A line in the article from the opening post stood out:
Quote:While popular culture has labeled what’s thought to be alien spacecraft as Unidentified Flying Objects (UFOs)

That is pure spin. I might rephrase it differently, something like
Quote:Popular culture has reinterpreted the label Unidentified Flying Object (UFO) and thinks it means alien spacecraft.

More practically, I do think we need to take note of the 'U' which means 'unidentified. It does not mean either directly or even by a process of elimination 'alien'.

A low-resolution dot on an image, made larger by software processing tends to look like either a disc or a sphere or a blob for the simple reason that there is insufficient information to say anything else. It doesn't really imply there was something spherical or disc-shaped, it is just another way of expressing the word 'unknown' by visual means.
Max's bullet fired theory makes sense on the surface of things (surface, get it?). But the video released by the Pentagon and Kirkpatrick's explanation of it falsifies that theory.
video of bullets recorded on domestic dji drones with consumer wide angle lenses exist and they look very similar, but add on state of the art military grade electro optical tracking, high speed recording and processing, and absolutely extreme telephoto lenses and optical sensors, and you get what we see here - which generally is missing context.

https://www.youtube.com/watch?v=Ae_GV3aoMRg
But that doesn't look anything like the video posted above, and in the video above the "projectile" is moving slow enough for the camera to track it, find it again, and continue tracking it.
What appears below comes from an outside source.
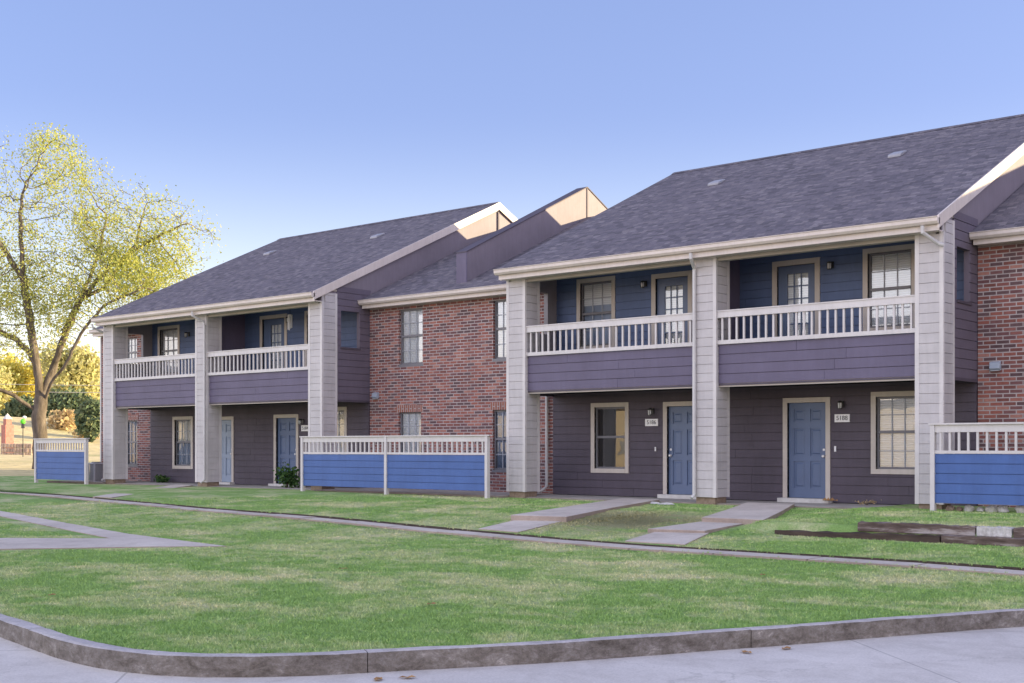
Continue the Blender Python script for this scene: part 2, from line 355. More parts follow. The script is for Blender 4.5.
WALK=[(-250,1.0),(-60,-2.5),(-45,-3.8),(-34.9,-4.85),(-26,-5.85),(-18,-6.80),(-14,-7.35),(-10.4,-7.65),(-4.9,-7.6),(0,-7.55),(60,-7.5)]
WW=.46
def walkY(x): return interp(x,WALK)
def far(x,y):
    # ground climbs to the dry bank beyond the lawn, on the left
    d=max(0,-x-42)
    a=interp(d,[(0,0),(9,.30),(38,.75),(48,1.15),(55,1.9),(66,3.7),(74,4.6),(90,4.9),(160,5.0)])
    # the bank drops away to the right (larger y)
    k=1-.72*sstep(42.5,52,y+(-x-112)*.35) if x<-86 else 1
    return a*k if d>44 else a
def h(x,y):
    b=interp(y,[(-18,-.47),(-12,-.445),(-8,-.41),(-6.5,-.34),(-5,-.27),(-3,-.19),(-.6,-.12),(0,-.11),(2,-.11)])
    if y<walkY(x)+.01 : b-=.03
    b+=.07*sstep(-16,-34,x)*sstep(-14,-8,y)*sstep(2,-2,y)*1.0
    if -24<x: b+=interp(y,[(-7.4,0),(-5.6,.065),(-3,.05),(-.6,.0)])*sstep(-12.3,-13.2,x)*sstep(-24,-18,x)
    b-=.05*sstep(-24,-40,x)*sstep(-3,-.5,y)
    if x>-10.6:
        w=sstep(-10.6,-9.4,x)*sstep(-1.0,-2.5,x) if x<-1 else 0
        s=sstep(-4.60,-4.42,y)
        w=lerp(sstep(-10.6,-9.4,x),sstep(-10.6,-10.1,x),s)
        b=lerp(b,lerp(min(b,-.32) if y>-7 else b,-.115+.06*sstep(-4.4,-1,y),s),w)
    if y<0:
        d=curbdist(x,y); b=lerp(-.50,b,sstep(-.4,4,d))
    return b+far(x,y)
def wx(s):  # walk x matched to a place along the curb
    return interp(s,[(0,60),(2,10),(4,0),(8,-4.0),(13,-8.0),(17,-12.2),(19,-16.5),(21,-24),(22,-31),(23,-44),(24,-73),(25,-250)])
mb=MB(); rows=[]
for (cx,cy,s) in CURB:
    X=wx(s); yw=walkY(X); col=[]
    n1=26
    for j in range(n1): t=j/n1; col.append((lerp(cx,X,t),lerp(cy,yw,t),0))
    col+=[(X,yw,0),(X,yw+.012,-.05),(X,yw+WW-.012,-.05),(X,yw+WW,.005)]
    ys=list(np.linspace(yw+WW+.1,-4.75,9))+[-4.62,-4.56,-4.5,-4.45,-4.41]+list(np.linspace(-4.3,-.6,14))+[0,2,4,8,12,16,20,25,30,35,40,45,50,56,64,76,100,150,300]
    if X<-40: ys=list(np.linspace(yw+WW+.1,0,29))+[2,4,8,12,16,20,25,30,35,40,45,50,56,64,76,100,150,300]
    for y in ys: col.append((X,y,0))
    rows.append(col)
# resample left columns so the row counts agree
n=len(rows[0]); 
assert all(len(r)==n for r in rows),(set(len(r) for r in rows))
vs=[(x,y,h(x,y)+dz) for col in rows for (x,y,dz) in col]
fs=[(i*n+j,i*n+j+1,(i+1)*n+j+1,(i+1)*n+j) for i in range(len(rows)-1) for j in range(n-1)]
mb.add(vs,fs); lawn=mb.build('lawn','lawn',smooth=True)
tag(lawn,kind='structure')
# far field material left of x=-44 : second slot by face
lawn.data.materials.append(M['field'])
lawn.data.materials.append(M['soil'])
for k_,p in enumerate(lawn.data.polygons):
    if k_%(n-1)==n1+2: p.material_index=2; continue
    if p.center.x<-47+ .25*p.center.y*0 and p.center.y>-12: p.material_index=1
    if p.normal.z<0: pass
g=MB().add([(-900,-900,-.72),(900,-900,-.72),(900,900,-.72),(-900,900,-.72)],[(0,1,2,3)]); tag(g.build('ground','field'),kind='structure')
rd=MB(); 
N=60; X0,X1,Y0,Y1=-255,75,-58,-2
gx=np.linspace(X0,X1,N); 
rd.add([(X0,Y0,-.625),(X1,Y0,-.625),(X1,Y1,-.625),(X0,Y1,-.625)],[(0,1,2,3)]); tag(rd.build('road','road'),kind='structure')
# curb with rounded nose, cut in lengths by joints
def sweep(pts,prof,name,mat):
    m=MB(); k=len(prof); vs=[]
    for i,(x,y) in enumerate(pts):
        a=Vector(pts[max(i-1,0)]);b=Vector(pts[min(i+1,len(pts)-1)]); d=(b-a).normalized(); nrm=Vector((d.y,-d.x))
        # curb runs right to left: road lies to the left of travel
        for (o,z) in prof:
            jo=random.uniform(-.006,.006); jz=random.uniform(-.004,.003) if z>-.6 else 0; vs.append((x-nrm.x*(o+jo),y-nrm.y*(o+jo),z+jz))
    fs=[(i*k+j,i*k+(j+1)%k,(i+1)*k+(j+1)%k,(i+1)*k+j) for i in range(len(pts)-1) for j in range(k)]
    fs.append(tuple(range(k))); fs.append(tuple((len(pts)-1)*k+j for j in range(k))); m.add(vs,fs); return m
CP=[]  # arc-length even points
acc=0; pts=[(c[0],c[1]) for c in CURB]
dense=[pts[0]]
for a,b in zip(pts,pts[1:]):
    L=math.dist(a,b); nn=max(1,int(L/.25))
    for j in range(1,nn+1): dense.append((lerp(a[0],b[0],j/nn),lerp(a[1],b[1],j/nn)))
# offset sign : lawn side positive => decide using a sample
prof=[(.03,-.70),(.03,-.468),(.0,-.462),(-.11,-.467),(-.145,-.475),(-.168,-.488),(-.183,-.512),(-.208,-.66),(-.208,-.70)]
mbs=MB(); seg=[];cnt=0
for i in range(len(dense)):
    seg.append(dense[i])
    if len(seg)>=13 or i==len(dense)-1:
        if len(seg)>1:
            # tiny gap between lengths
            a=Vector(seg[0]);b=Vector(seg[1]); seg2=[tuple(a+(b-a).normalized()*.007)]+seg[1:]
            w=sweep(seg2,prof,'',None); mbs.add(w.v,w.f)
        seg=[dense[i]]
curb=mbs.build('curb','curb'); tag(curb,kind='structure')
# walks --------------------------------------------------------------
def drape(name,L,Rr,dz=.012,mat='walk',nseg=None,zf=None,thick=.1,grp=None):
    """slab between two edge polylines (same count), following the ground or explicit z"""
    m=MB()
    for i in range(len(L)-1):
        nn=nseg or max(2,int(math.dist(L[i][:2],L[i+1][:2])/1.0))
        for j in range(nn):
            q=[]
            for e in (L,Rr):
                for t in (j/nn,(j+1)/nn): q.append([lerp(e[i][k],e[i+1][k],t) for k in range(len(e[i]))])
            a,b,c,d=q[0],q[2],q[3],q[1]
            zz=[ (p[2] if len(p)>2 else h(p[0],p[1])+dz) for p in (a,b,c,d)]
            # shorten a hair for a joint line
            vs=[(p[0],p[1],z) for p,z in zip((a,b,c,d),zz)]
            vs+=[(x,y,z-thick) for x,y,z in vs]
            m.add(vs,[(0,1,2,3),(7,6,5,4),(0,4,5,1),(1,5,6,2),(2,6,7,3),(3,7,4,0)])
    o=m.build(name,mat,bevel=0); tag(o,kind='structure'); return o
mw=MB(); xs=[]; x=59.0
while x>-150: xs.append(x); x-=1.45
for a,b in zip(xs,xs[1:]):
    b2=b+.02
    ya,yb=walkY(a),walkY(b2)
    za,zb=h(a,ya+.3)-.018,h(b2,yb+.3)-.018
    jz=random.uniform(-.006,.006); za+=jz; zb+=jz
    q=[(a,ya-.02,za),(b2,yb-.02,zb),(b2,yb+WW-.015,zb),(a,ya+WW-.015,za)]; q+=[(x_,y_,z_-.12) for x_,y_,z_ in q]
    mw.add(q,[(0,1,2,3),(7,6,5,4),(0,4,5,1),(1,5,6,2),(2,6,7,3),(3,7,4,0)])
tag(mw.build('front_walk','walk'),kind='structure')
drape('path',[(-16.1,-10.85),(-19.57,-10.36),(-27.95,-8.42),(-38,-6.2)],[(-16.95,-11.6),(-19.2,-11.05),(-27.6,-8.98),(-38,-6.75)],.014)
drape('path',[(-18.6,-10.9),(-20.5,-12.1),(-24.4,-15.9)],[(-16.9,-11.55),(-18.3,-13.1),(-20.9,-16.15)],.016)
drape('path',[(-29.6,-5.0,h(-29.6,-5)+.02),(-33.1,0,-.06),(-33.3,.12,-.06)],[(-28.7,-5.0,h(-28.7,-5)+.02),(-32.2,0,-.06),(-32.4,.12,-.06)])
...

I could see a drone or something like that, but not a projectile fired.
(2023-04-23, 09:58 AM)Max_B Wrote: [ -> ]it's just a bullet or other projectile fired at the drone... people shoot at drones... sometimes projectiles get caught on a frame of the recording... when they look spherical it's because they are moving towards the drone... which is what you would expect.  The drone is looking at combatants, and the combatants are shooting at the drone. They only show you a single caught frame, not the context of the video.

It seems to me the video systems in such a drone would be unsuitable for capturing a passing bullet or antiaircraft shell. Freezing a bullet in a photograph is usually done with the help of special triggers that expose the photo at precisely the correct moment, or high-speed cameras that can create ultra-slow-motion footage (requiring a lot of memory). This sort of specialized high-speed camera equipment is unlikely to be installed in a drone, where video photography presumably is specialized for capturing high resolution images of objects moving at a great distance relatively slowly across the field of view. 

Aside from this, in order for the image of the shell or bullet to be an apparent sphere it would have to be quite close and flying directly head-on right at the drone. This is geometrically extremely unlikely, and obviously the drone survived. Secondly, there don't seem to be any images of such projectiles seen from the side, which would be expected if the bullet/shell theory were the case.